Viajeros con cama

jueves, 14 de octubre de 2010

Historia del sabio –y arduo- oficio de la provocación

Antes, y con antes quiero decir muy al principio, los hombres iban desnudos y callaban las cosas por ignorancia, y no por pudor. Entonces no había forma de ser provocativo. Era, sencillamente, imposible. Pero no les importaba: ni siquiera habían inventado una palabra para ello.
Un día, de entre esos hombres desnudos apareció el primer puritano, y nos facilitó la vida. Y tanto: en esos tiempos, mencionar el nombre del dios de turno, tan sólo eso, ya era subversivo. Ya era una ofensa. Eran buenos tiempos.

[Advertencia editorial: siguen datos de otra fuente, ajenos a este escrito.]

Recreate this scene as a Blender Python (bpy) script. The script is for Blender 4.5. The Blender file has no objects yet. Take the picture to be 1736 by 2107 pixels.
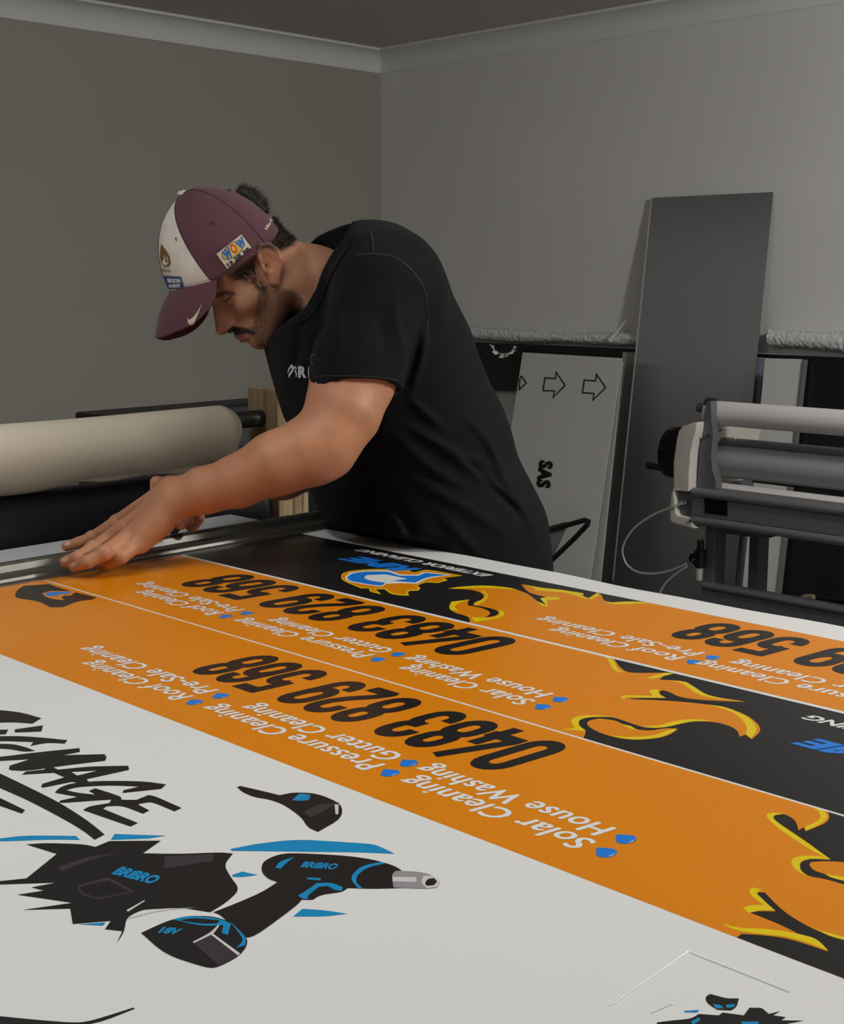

Sin comerlo ni beberlo, estabas empalado por provocador. Eso eran facilidades.
Luego la cosa se fue complicando un poquito. Ya no bastaba con pronunciar un nombre, sino que había que pronunciarlo “en vano”. Era ya necesario esmerarse. Sin embargo, la gente entonces aún era fácilmente escandalizable, y, a poco que le blasfemaras, ya saltaba como un muelle de melindres. Pero, ajá, incluso los mojigatos medievales y los extremistas se hicieron más y más duros de pelar. Que si renacimientos, que si ilustración, que si constituciones; el caso es que el puro y duro goce de pinchar al personal se veía rodeado por un cerco cada vez más estrecho.
Después llegó la provocación política. Un obrero se equiparó al amo, y todos rasgaron de golpe sus abanicos. Pero estos rebeldes abusaron. Se centraron tanto en implantar la bonita y romántica igualdad humana, carajo, en hacerla indiscutible, que se olvidaron del pingüe futuro que le estaban dejando a la provocación. Así pasó. Sindicatos, garantías e igualdades, y hablar de la lucha acabó siendo hasta cursi. Mal asunto.
Entonces todo pintaba jodido, pero, aleluya, llegaron ellos. ¡Los fascismos! Fueron una vuelta a los buenos, maravillosos tiempos. Escribir patria con minúscula o llamar al dictador de turno por el nombre de pila ya era suficiente para estremecer a un ejército y hacerse hueco en el paredón. Era una gozada. Era fácil sentirse revolucionario (uno ya lo era a poco que besara a una mujer, o llevara el pelo largo, o gesticulara en exceso al hablar). Los estrictos fueron reblandeciéndose, no obstante, así que hubo que tirar de panfletos, de clandestinidad obrera, de pintadas agresivas. Pero, maldita sea, llegó la democracia. Ah, repulsivo sistema del buenrrollismo. Entonces ya sólo nos quedó el –bendito y siempre eficaz- temario sexual para sacar colores (pero incluso ése comenzó a fallar cuando un listo con carrera en la Universidad Progresista comenzó a repartir condones a los chavales).
Hoy, los que deseamos ser provocativos vivimos en un mundo que nos oprime. Que nos ignora, ¡que nos asfixia! Desde el tiempo en que hablar de la masturbación orgiástica dejó de escandalizar a las monjitas, ya no tenemos nada que hacer. Hay medidas desesperadas. Algunos se autodestruyen. Otros hacen cine ultraviolento. Otros se cuelgan desnudos de un poste de la luz y lo llaman arte, o se cagan en un sombrero cloché, y lo llaman arte. Pero, fuera de posiciones forzosas, hemos vuelto a la era sin pudores: somos de nuevo los primeros hombres.
Poco a poco, acabaremos también aniquilando la palabra. Hasta que eso ocurra, me temo que las únicas indignaciones que podremos levantar serán las de la celebridad con el derecho a la intimidad violado de turno. Supongo que la provocación ha dejado de estar en manos de los sediciosos para estar en la de los sabios. Vamos: que se ha exclusivizado. Se ha hecho escurridiza, y valiosa. En fin.